§ **Given request**
Repeat, exactly and only, the lines from the beginning of the data through the line with "mb.build('dirt_clods')". Pictures are left out.

§ **Source material**

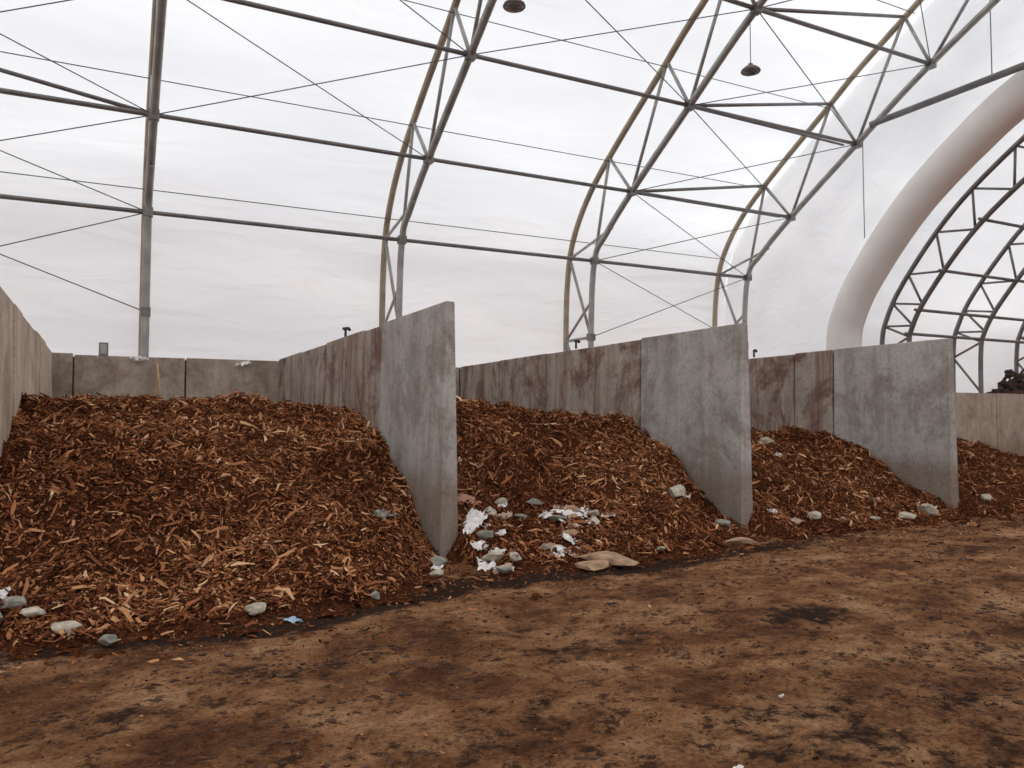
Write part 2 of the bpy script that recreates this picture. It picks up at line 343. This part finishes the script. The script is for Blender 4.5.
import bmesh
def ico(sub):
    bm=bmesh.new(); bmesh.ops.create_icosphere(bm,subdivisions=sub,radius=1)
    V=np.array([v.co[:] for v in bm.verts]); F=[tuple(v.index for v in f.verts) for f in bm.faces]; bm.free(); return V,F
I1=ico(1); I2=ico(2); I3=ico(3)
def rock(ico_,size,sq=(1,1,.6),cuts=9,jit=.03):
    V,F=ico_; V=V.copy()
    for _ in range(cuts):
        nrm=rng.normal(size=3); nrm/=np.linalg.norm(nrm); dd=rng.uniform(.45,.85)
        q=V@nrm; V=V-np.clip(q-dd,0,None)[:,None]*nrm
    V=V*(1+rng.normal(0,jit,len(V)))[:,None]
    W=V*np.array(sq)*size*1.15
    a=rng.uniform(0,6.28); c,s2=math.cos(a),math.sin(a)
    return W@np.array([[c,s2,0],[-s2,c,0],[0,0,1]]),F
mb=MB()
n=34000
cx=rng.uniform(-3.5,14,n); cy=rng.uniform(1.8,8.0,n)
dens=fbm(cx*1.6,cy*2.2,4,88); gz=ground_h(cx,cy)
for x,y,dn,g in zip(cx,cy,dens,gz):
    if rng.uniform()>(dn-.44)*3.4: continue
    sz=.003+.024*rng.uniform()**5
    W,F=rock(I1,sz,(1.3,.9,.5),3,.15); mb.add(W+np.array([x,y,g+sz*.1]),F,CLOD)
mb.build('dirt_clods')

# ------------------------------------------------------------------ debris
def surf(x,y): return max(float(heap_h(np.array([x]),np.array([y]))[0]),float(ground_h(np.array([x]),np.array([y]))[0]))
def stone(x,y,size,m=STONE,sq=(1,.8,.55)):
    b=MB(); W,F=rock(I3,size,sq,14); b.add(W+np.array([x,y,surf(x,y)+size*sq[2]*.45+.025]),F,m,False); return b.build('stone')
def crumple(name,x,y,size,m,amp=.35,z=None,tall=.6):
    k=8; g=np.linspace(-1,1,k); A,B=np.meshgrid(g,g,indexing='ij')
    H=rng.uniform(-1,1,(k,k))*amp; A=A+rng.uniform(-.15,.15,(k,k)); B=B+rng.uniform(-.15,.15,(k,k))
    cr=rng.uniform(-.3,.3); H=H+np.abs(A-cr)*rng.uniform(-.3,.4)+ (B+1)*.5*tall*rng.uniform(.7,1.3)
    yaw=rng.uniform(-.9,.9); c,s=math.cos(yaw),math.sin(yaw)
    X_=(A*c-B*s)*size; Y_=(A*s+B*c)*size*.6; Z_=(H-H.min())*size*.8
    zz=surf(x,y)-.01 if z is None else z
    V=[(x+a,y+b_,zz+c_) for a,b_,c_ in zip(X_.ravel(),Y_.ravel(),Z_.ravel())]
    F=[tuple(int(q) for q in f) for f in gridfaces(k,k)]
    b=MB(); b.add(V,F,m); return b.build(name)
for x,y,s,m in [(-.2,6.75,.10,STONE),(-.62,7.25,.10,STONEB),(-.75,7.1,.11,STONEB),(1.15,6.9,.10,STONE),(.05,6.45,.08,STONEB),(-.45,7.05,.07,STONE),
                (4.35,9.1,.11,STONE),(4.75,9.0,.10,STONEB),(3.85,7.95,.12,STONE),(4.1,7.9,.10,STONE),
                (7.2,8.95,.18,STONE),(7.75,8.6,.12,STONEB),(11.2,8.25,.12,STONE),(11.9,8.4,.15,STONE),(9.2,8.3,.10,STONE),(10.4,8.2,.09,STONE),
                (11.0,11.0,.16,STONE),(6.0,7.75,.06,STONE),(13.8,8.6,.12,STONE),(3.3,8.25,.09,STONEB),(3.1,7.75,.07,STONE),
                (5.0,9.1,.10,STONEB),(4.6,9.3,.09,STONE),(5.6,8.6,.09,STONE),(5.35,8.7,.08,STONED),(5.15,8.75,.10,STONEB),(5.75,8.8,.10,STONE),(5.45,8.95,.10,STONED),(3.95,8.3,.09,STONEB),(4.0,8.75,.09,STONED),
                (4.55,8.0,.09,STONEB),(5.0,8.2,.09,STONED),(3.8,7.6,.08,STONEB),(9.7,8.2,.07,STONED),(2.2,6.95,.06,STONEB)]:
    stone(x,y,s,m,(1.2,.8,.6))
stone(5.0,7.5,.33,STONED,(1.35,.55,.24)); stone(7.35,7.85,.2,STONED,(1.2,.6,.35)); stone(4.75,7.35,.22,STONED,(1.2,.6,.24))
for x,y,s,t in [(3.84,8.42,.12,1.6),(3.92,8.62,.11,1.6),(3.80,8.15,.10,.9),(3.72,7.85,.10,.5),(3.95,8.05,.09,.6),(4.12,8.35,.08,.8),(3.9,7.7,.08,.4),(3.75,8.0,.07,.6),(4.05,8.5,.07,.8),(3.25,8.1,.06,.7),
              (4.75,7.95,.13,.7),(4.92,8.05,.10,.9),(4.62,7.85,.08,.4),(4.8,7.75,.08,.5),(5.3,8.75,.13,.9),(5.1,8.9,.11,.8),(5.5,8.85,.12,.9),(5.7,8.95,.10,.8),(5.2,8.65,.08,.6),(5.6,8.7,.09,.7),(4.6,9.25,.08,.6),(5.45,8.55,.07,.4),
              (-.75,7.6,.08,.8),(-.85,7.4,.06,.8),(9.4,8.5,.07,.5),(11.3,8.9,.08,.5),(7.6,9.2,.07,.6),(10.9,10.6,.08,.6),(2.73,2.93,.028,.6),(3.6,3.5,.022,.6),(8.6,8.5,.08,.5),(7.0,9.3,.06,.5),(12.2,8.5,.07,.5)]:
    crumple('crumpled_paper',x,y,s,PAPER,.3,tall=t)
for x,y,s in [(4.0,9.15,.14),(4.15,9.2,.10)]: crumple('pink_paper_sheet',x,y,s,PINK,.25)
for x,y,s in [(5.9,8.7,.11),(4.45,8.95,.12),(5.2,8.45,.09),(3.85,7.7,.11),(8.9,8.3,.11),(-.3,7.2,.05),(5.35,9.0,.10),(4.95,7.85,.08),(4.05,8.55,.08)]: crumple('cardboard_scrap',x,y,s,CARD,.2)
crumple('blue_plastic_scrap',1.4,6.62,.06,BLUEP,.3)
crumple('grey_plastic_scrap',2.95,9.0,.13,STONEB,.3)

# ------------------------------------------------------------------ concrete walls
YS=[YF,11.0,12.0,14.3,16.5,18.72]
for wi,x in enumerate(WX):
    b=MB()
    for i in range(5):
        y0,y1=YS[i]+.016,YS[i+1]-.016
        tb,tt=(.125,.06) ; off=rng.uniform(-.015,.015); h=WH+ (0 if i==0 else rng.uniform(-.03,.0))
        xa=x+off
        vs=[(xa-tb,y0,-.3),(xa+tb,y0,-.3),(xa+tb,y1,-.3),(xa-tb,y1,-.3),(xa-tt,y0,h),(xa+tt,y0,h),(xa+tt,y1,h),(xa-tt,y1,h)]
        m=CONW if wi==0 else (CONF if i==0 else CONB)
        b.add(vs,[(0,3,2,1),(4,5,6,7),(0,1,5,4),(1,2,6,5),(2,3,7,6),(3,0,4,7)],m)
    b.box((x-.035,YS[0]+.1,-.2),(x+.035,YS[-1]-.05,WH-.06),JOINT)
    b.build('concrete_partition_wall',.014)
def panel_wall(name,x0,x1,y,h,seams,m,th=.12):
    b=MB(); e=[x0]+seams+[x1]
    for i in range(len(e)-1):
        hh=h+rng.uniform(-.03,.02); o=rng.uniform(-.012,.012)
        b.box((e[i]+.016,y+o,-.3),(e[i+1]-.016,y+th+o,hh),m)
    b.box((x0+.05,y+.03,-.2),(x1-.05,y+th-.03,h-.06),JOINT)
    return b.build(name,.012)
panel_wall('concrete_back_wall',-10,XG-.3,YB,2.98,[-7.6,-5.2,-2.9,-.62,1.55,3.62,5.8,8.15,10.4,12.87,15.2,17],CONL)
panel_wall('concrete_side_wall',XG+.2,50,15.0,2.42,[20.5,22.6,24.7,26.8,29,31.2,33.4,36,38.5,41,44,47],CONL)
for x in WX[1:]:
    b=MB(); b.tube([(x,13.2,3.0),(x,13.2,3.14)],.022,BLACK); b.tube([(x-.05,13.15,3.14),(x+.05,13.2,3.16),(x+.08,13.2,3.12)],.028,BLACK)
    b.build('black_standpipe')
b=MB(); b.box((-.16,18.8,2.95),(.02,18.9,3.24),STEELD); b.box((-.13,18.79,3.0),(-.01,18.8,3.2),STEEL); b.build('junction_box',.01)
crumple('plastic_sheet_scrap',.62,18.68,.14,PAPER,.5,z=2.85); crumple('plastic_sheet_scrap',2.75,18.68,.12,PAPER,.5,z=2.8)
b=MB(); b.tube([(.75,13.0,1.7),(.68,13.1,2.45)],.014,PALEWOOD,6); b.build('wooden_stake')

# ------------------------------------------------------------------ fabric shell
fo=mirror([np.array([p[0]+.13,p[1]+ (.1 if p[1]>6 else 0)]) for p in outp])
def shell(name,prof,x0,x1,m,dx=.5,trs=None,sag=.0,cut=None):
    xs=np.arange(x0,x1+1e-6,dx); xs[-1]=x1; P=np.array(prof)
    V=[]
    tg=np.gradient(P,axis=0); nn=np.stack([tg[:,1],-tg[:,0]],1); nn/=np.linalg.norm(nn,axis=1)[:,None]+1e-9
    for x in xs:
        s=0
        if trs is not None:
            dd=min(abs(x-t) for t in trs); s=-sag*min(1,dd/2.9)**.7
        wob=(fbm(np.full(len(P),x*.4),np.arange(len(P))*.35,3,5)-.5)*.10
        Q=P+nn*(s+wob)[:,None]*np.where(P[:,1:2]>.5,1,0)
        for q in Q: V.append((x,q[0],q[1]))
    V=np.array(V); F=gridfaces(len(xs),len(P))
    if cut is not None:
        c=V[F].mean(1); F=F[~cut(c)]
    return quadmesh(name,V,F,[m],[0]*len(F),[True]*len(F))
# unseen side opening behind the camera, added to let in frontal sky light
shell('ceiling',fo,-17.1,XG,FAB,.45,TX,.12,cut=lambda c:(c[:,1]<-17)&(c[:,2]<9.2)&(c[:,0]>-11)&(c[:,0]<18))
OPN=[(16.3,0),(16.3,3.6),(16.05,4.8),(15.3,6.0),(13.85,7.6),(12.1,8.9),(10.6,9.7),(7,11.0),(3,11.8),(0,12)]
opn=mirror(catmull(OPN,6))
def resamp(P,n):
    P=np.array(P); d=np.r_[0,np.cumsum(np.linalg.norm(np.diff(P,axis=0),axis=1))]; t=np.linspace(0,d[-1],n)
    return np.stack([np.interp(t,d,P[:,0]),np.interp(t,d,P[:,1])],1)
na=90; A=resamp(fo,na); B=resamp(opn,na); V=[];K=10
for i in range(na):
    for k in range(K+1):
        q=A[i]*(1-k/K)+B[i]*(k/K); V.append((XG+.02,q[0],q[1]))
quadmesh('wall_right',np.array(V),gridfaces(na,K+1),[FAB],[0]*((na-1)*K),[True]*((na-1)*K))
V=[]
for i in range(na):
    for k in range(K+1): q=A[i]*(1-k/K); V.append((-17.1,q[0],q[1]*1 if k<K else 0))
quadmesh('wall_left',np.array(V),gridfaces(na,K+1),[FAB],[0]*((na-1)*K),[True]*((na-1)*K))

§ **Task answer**
Write part 2 of the bpy script that recreates this picture. It picks up at line 343. This part finishes the script. The script is for Blender 4.5.
import bmesh
def ico(sub):
    bm=bmesh.new(); bmesh.ops.create_icosphere(bm,subdivisions=sub,radius=1)
    V=np.array([v.co[:] for v in bm.verts]); F=[tuple(v.index for v in f.verts) for f in bm.faces]; bm.free(); return V,F
I1=ico(1); I2=ico(2); I3=ico(3)
def rock(ico_,size,sq=(1,1,.6),cuts=9,jit=.03):
    V,F=ico_; V=V.copy()
    for _ in range(cuts):
        nrm=rng.normal(size=3); nrm/=np.linalg.norm(nrm); dd=rng.uniform(.45,.85)
        q=V@nrm; V=V-np.clip(q-dd,0,None)[:,None]*nrm
    V=V*(1+rng.normal(0,jit,len(V)))[:,None]
    W=V*np.array(sq)*size*1.15
    a=rng.uniform(0,6.28); c,s2=math.cos(a),math.sin(a)
    return W@np.array([[c,s2,0],[-s2,c,0],[0,0,1]]),F
mb=MB()
n=34000
cx=rng.uniform(-3.5,14,n); cy=rng.uniform(1.8,8.0,n)
dens=fbm(cx*1.6,cy*2.2,4,88); gz=ground_h(cx,cy)
for x,y,dn,g in zip(cx,cy,dens,gz):
    if rng.uniform()>(dn-.44)*3.4: continue
    sz=.003+.024*rng.uniform()**5
    W,F=rock(I1,sz,(1.3,.9,.5),3,.15); mb.add(W+np.array([x,y,g+sz*.1]),F,CLOD)
mb.build('dirt_clods')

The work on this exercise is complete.